The XX Factor

The Return of 1951 in 2011

Photo by Mario Tama/Getty Images

Protesters rally for HIV/AIDS funding outside a United Nations meeting.

Reading this story about the University of Northern Iowa’s attempts to exploit misogynist stereotypes about women being “nutty and slutty” caused me to wonder sadly if we, as a nation, are still living in 1951 instead of 2011. The woman is suing the school, claiming it mishandled the situation when she successfully pressed charges against two football players for raping her. In response to the lawsuit, the school’s defense is collecting information to show that the student worked as a stripper, that she’s had mental health problems, and that she’s had a generally hard life.

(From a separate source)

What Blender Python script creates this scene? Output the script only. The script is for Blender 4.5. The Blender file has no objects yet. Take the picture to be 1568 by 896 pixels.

I’m sure they can prove all these things–I’m often surprised if they don’t turn up during a rape case, because rapists love a vulnerable woman like muggers love a dark alleyway–but I have to ask, “So what?” Do any of these things, separately or taken together, make it OK for a football player to rape a woman and then pass her off to his friend? No, they do not. That someone has mental health issues and turned to sex work to pay for college should make her sympathetic in a sane world, and therefore make us all the more disgusted that two men saw her and thought, “Easy to victimize.”  

The other news story that made me check the calendar upon hearing it this morning was this report on NPR about Rick Perry and the Texas legislature’s war on contraception funding. Granted, the strained attempts from the reporter to tie the deep cuts to family planning to abortion is a very 21st century thing. In the 1950s, opposition to contraception was accepted for what it is, and no one was interested in pretending the Junior Anti-Sex League just really loves fetuses so much that they confuse condoms for abortions. Other than that, this report was a marvelous window into how much some folks are stuck in the 1950s. Rep. Wayne Christian cheerfully admits that the state funding cuts for family planning are part of the war on birth control, which he rolls up with abortion as a great evil, because at the end of the day this is about sex and has nothing to do with “life.” (For an entertaining glimpse of the ongoing war on sex in Texas, I recommend this clip from a documentary about the war on sex toys that was conducted in Texas until a court order brought it to an end. Bonus clip of a state representative suggesting that the folks in his district would lynch you if you had heterosexual butt sex.)

But it’s more than the “only perverts use condoms” mentality on full display that was highly suggestive of a time 60 years ago in this NPR report. You also have an interview with Caroline Cline, a Baptist who runs an anti-contraception crisis pregnancy center in Dallas that is now eligible for state funds to propagandize against condom use with factually incorrect claims that they don’t prevent STDs. Cline reports that only 1-2 percent of young women that come into the anti-sex center who are pregnant and willing to go forward with the pregnancy are ready to give babies up for adoption. The adverb “heartbreakingly” is brought up, and Cline adds, “It’s disappointing, it’s very disappointing.” To which I say, hey lady, hands off! This mercenary approach toward pregnant women is incredibly creepy. While a willful adoption is a marvelous (and, as Cline notes, rare) thing, the high pressure tactics suggest a view of unmarried pregnant women as nothing but baby factories for “proper” married couples who want a baby. It reminds me of the ‘50s and ‘60s, when unmarried pregnant women were packed up and shipped against their will to maternity homes, where they were often not even given the choice of keeping their babies.

Here’s hoping that this recent spate of 1950s-type beliefs–that certain women are “asking” to be raped, that women with mental  illness can be written off, that sex is so dirty that you shouldn’t even be able to use contraception, and that unmarried women who are pregnant are obligated to give their babies away–is just a temporary national psychosis. I’m all for rockabilly and full skirts, but 1950s attitudes about sex and women’s rights can stay firmly in the past.